Shepard Fairey and David Williams May 3, 2001
By: Natalie Haddad
It took a great amount of thought to make it through the 20th Century. Hypotheses to declarations to propaganda to tropes that eventually became the facade of a reality that was no longer real. All wrapped up on December 31 with an apocalypse that wasn’t.
Call it sociology, folks, call it anthropology, but as culture comes prepared with an artificially constructed prologue and an epilogue it leaves a middle ground ripe for the proliferation of predesignated information. From a surplus of information, (subversive) appropriation naturally follows. And art, as the most visible forum for appropriation, gains a cultural relevance far beyond its decorative past.
In the same theoretical strain as appropriation is the abandonment of meaning. Both notions are compelling without explanation, a phenomenon that leads positively to novelty and negatively to anger. And both are employed by San Diego artist Shepard Fairey.
Best known for his ubiquitous “Obey Giant” and “obey giant Has A Posse” stickers featuring simplified images of the late wrestler, Fairey is the contemporary art world’s version of Eugene Ionesco and is currently about as big as a rhinoceros in a living room.

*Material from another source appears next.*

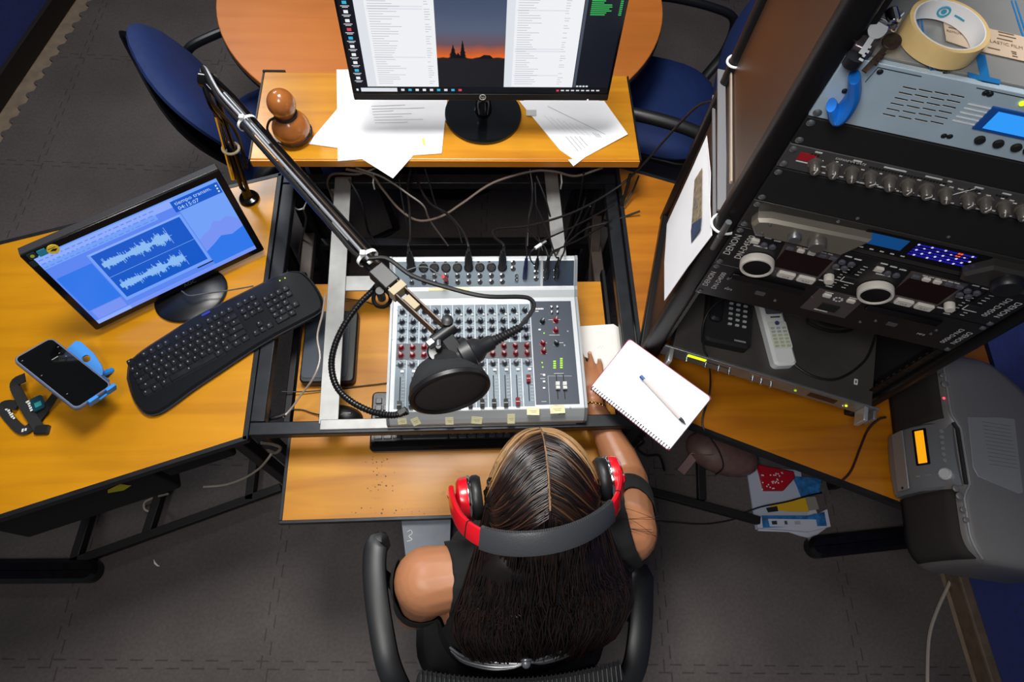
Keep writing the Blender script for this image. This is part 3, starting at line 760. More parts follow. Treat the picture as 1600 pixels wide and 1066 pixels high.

Initially an inside joke between the artist and his skater buddies while he was a student at the Rhode Island School of Design, the stickers were intended, primarily, as a sarcastic comment on “skater posses” and the companies that encourage the idea. “I do pay attention to the way people react to things,” Fairey explained. “Once I got to the Rhode Island School of Design, I started questioning what was really art and what the purpose of art was.” With curiosity as his main agenda, quantity was the subtle tactic that brought forth the Giant’s attack – one that began as local, went national and eventually international.
Now the head of Black Market designs, a firm with enough high profile accounts to put Fairey’s “street credibility” at stake, he finds himself secure enough to laugh off the sell-out implications that occasionally surface. “What I try to do is just find a balance between the style of art I want to make and the effect I want to have.”
Similar to Fairey, but with collaged rather than dismissed meaning, is the work of Florida based David Williams. A painter by trade, Williams incorporates familiar signs into a pastiche of symbolism. The result is a pop culture assault so characterized by ambiguity that it leaves the audience more uncomfortable than any clear statement. “Fun and Games” features a cartoon monkey face above small suitcases within a red and yellow split canvas, backed by text. Vivid colors and a utopia/dystopia juxtaposition between each painting’s chosen symbols skip over commentary and straight into psychology, as reactionary tools for the viewer. As a trained illustrator, Williams is well aware of that audience reaction. And if they all come out disturbed, at least its been an interesting ride.
The works of Shepard Fairey and David Williams will be at CPop from May 5-28, with an opening reception from 6-10 p.m., Saturday May 5.